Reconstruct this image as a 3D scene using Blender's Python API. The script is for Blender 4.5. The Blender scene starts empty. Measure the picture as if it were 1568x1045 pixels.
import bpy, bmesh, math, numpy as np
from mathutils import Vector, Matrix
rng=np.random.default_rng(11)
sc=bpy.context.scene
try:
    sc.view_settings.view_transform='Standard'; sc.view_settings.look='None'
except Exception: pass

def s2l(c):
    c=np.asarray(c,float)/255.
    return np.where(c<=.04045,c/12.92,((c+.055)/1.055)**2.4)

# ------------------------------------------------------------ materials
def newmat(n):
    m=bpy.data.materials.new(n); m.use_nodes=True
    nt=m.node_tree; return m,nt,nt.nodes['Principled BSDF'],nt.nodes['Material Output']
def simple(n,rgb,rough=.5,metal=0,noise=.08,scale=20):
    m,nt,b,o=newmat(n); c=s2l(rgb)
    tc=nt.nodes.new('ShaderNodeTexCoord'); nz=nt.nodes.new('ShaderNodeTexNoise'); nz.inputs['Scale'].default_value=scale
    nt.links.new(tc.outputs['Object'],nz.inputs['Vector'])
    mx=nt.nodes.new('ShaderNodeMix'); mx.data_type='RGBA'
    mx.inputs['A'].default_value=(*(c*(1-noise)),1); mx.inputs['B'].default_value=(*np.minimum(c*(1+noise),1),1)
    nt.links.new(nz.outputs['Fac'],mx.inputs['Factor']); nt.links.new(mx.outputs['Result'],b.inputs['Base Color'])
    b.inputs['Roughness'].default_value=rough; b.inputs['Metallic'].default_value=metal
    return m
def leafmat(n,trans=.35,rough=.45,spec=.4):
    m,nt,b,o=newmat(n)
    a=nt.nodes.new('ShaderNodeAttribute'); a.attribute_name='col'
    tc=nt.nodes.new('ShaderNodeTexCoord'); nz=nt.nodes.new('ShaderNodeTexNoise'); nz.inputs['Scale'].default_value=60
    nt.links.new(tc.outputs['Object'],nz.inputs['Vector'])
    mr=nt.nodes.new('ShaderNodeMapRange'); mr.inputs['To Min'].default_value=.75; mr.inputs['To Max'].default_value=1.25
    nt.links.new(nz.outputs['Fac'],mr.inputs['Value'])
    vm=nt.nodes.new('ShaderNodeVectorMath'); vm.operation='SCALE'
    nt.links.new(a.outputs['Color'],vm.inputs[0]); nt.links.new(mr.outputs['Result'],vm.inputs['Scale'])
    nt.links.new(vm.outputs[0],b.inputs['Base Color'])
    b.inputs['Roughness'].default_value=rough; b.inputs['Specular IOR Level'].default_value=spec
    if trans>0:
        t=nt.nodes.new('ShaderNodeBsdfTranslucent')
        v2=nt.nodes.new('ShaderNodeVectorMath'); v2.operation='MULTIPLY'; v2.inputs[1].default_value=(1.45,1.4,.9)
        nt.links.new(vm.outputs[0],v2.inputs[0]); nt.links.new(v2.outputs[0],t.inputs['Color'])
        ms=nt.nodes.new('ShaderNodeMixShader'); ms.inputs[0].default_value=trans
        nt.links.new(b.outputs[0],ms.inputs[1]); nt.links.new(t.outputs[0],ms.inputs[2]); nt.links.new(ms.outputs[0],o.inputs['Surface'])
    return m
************
* [Exercise description]: Emit, unaltered, the lines from the top of the listing down through the line that holds "return np.where(c<=.04045,c/12.92,((c+.055)/1.055)**2.4)"; emit nothing else.

* [The solution]:
Reconstruct this image as a 3D scene using Blender's Python API. The script is for Blender 4.5. The Blender scene starts empty. Measure the picture as if it were 1568x1045 pixels.
import bpy, bmesh, math, numpy as np
from mathutils import Vector, Matrix
rng=np.random.default_rng(11)
sc=bpy.context.scene
try:
    sc.view_settings.view_transform='Standard'; sc.view_settings.look='None'
except Exception: pass

def s2l(c):
    c=np.asarray(c,float)/255.
    return np.where(c<=.04045,c/12.92,((c+.055)/1.055)**2.4)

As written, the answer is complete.